Nor was it an accident that those 26 faculty and other “retrenched” professional and classified staff members were included in the university system’s holiday message.

The message expressed “heartfelt appreciation for your service and steadfast commitment … to our cause.” I don’t know what precise “cause” is referred to here, but I am sure that the good wishes to “you and your family” for a “merry and happy holiday season” were not appreciated by those who would be separated from their jobs and professional identities a few days later.

One might, of course, say that because this message was sent to all system employees as of December, the “losers” at USM were not singled out for further humiliation.

However, given the relentless centralization of information technology and other technical services by the system in recent years, would it not have been possible to exclude those soon-to-be-former employees from the holiday mailing list? But that would have required compassion, and the system’s governing business model has no room for compassion.

Lest the powers that be think that these terminations of long-serving and dedicated faculty and staff don’t interest those “from away,” what has happened at USM has become a hot topic among academics throughout the United States.

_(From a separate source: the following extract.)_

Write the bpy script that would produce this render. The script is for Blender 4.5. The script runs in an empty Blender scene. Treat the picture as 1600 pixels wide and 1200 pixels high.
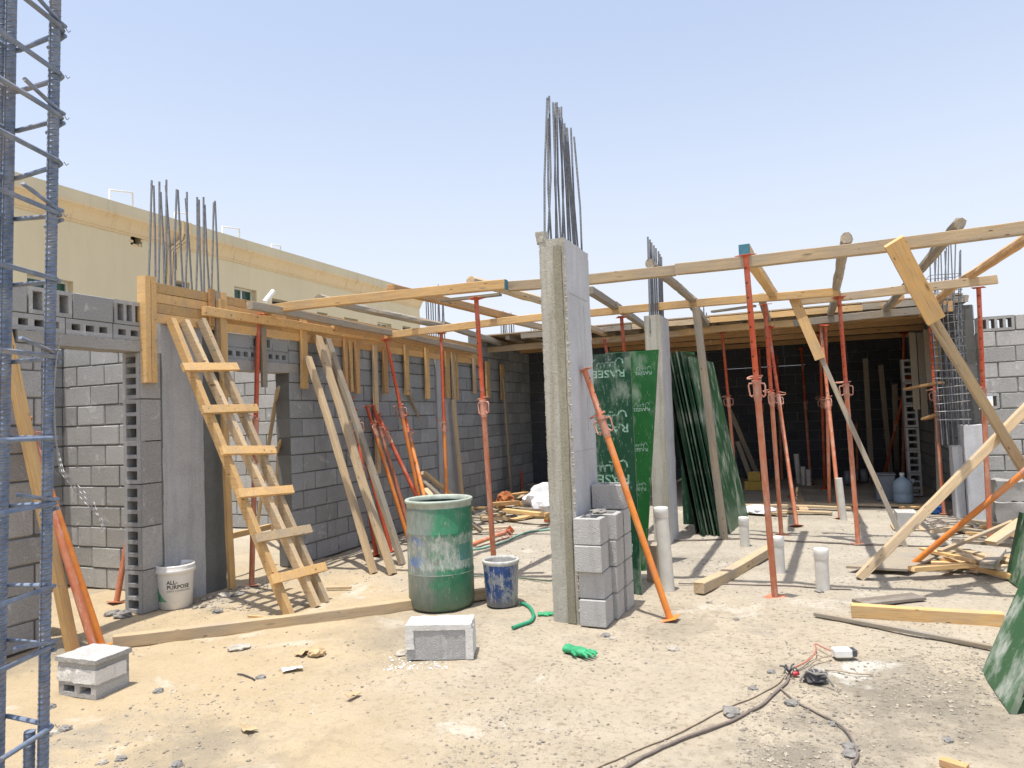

Those of us who have recently attended national meetings of, in my case, the American Historical Association and, in other cases like the Modern Language Association or the American Studies Association, have found themselves surrounded by faculty and graduate students wanting to know more. Those of us at Orono try to make clear that the flagship campus is in an entirely different situation, with steady enrollments and with dedicated and able top administrators.

Unfortunately, the classic Hollywood phrase that “There’s no such thing as bad publicity” rarely applies to academic life.